We were sitting down to have a good re-planning session to make sure that we didn’t miss anything or do something out of order or otherwise screw up when some mass psychosis took over and we all got freaked out about getting beat to market by a competitor.
And it wouldn’t matter:
We couldn’t really “hurry” onto the market any faster Our game plan doesn’t require us to be first or get 100% of the market The technology stack is not something anyone is gonna stumble on
The first two are obvious, but the third is a bit counter-intuitive. What I mean is, there are often multiple technical methods to solve any problem. Look at databases: first there were flat files, then hierarchies, then b/c-trees, then relational databases, then object databases, then back to relational databases, and then the final solution: Excel spreadsheets. (Kidding about that last.)
When the problem gets more complex than a database (save information, get it back) you start to see different solutions. Even email has made a complex journey from mainframe to client-server to web to Ajax clients that are richer than client-server.
Pick something even more complex, like, say, a Content Management System (CMS) and you might have: php, MySql, Ajax, XML, CSS, and god knows what all the widgets are written in. Ponder the Facebook/MySpace software infrastructure that is required to allow a 13 year old girl to put dancing glitter hearts over her streaming Xtina audio/video mashup.

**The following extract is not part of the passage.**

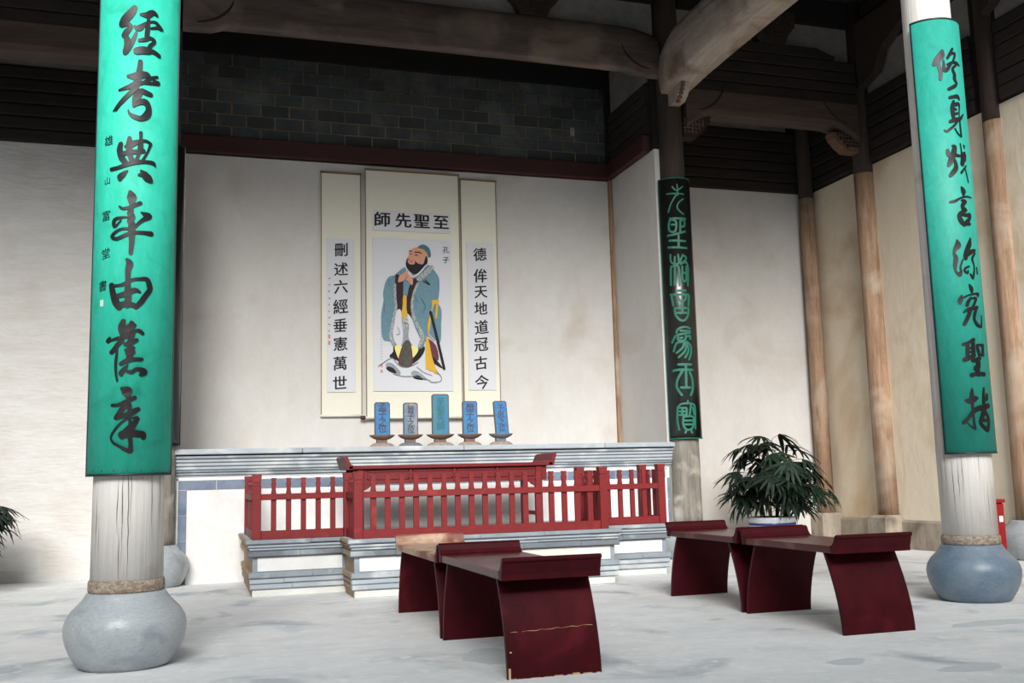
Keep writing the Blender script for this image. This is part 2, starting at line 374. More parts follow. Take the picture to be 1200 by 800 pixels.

When we set out to solve our particular problem we decided that building a service that could adequately scale and flexibly change with the market was going to be our major challenge. Without going into details (because, as the Pointy Haired Boss of Dilbertian fame, I would get them wrong) I will say that we spent more than 6 months testing and discarding our options before settling on our core technology.
Then we had to build it and find all the stuff that didn’t work “right” and trim all the places where the real world failed to mold itself to our expectations. And we had to get two major widget vendors to fix broken stuff and had to craft a good workaround to another not-quite-fixed flaw. (Oh, and the workaround had to be quickly and easily removable when the flaw is corrected!)
So any one competing with us is, in our estimation, very likely to have chosen one of the technical dead ends that will really harm them in a moderate-to-high volume marketplace. By “very” I really mean “almost 100% certain.”
Which means that even if a competitor scoops us and pulls in the “easy” first tranch of customers, their service will certainly not work reliably or be effective in the real world, even if they throw servers, patches, and outright hacks at the problem.
And ours will work. We have tested it extensively under load and it just performs. And it works because to work in this case requires a particular set of technical solutions be stacked just so.
Why am I sure that we got it right and that other people won’t have figured it out? Because our guys are just better than our competition - I’ve got 25 years experience of high performance teams and I’m very confident of that. (I can just see the “can I have a raise now emails” coming in….)
If you would like an example of needing to get the technology stack right, please cast you mind back to when Google suddenly (it seemed) got the whole internet spidered in a few months, then the spidering got faster and faster and faster. And Yahoo, Jeeves, and all the other search engines just sat around and watched their options lose value faster than yeserday’s lotto ticket.
So when we got all freaked out about a competitor it didn’t take us long to calm down. But as we all started telling stories about the EXACT SAME BEHAVIOR from other startups doing quiet launches, I realized that this is just another stage in the startup process.
It’s kind of cool - I would have bet you that I was done being surprised by new “standard” behavior in the startup process.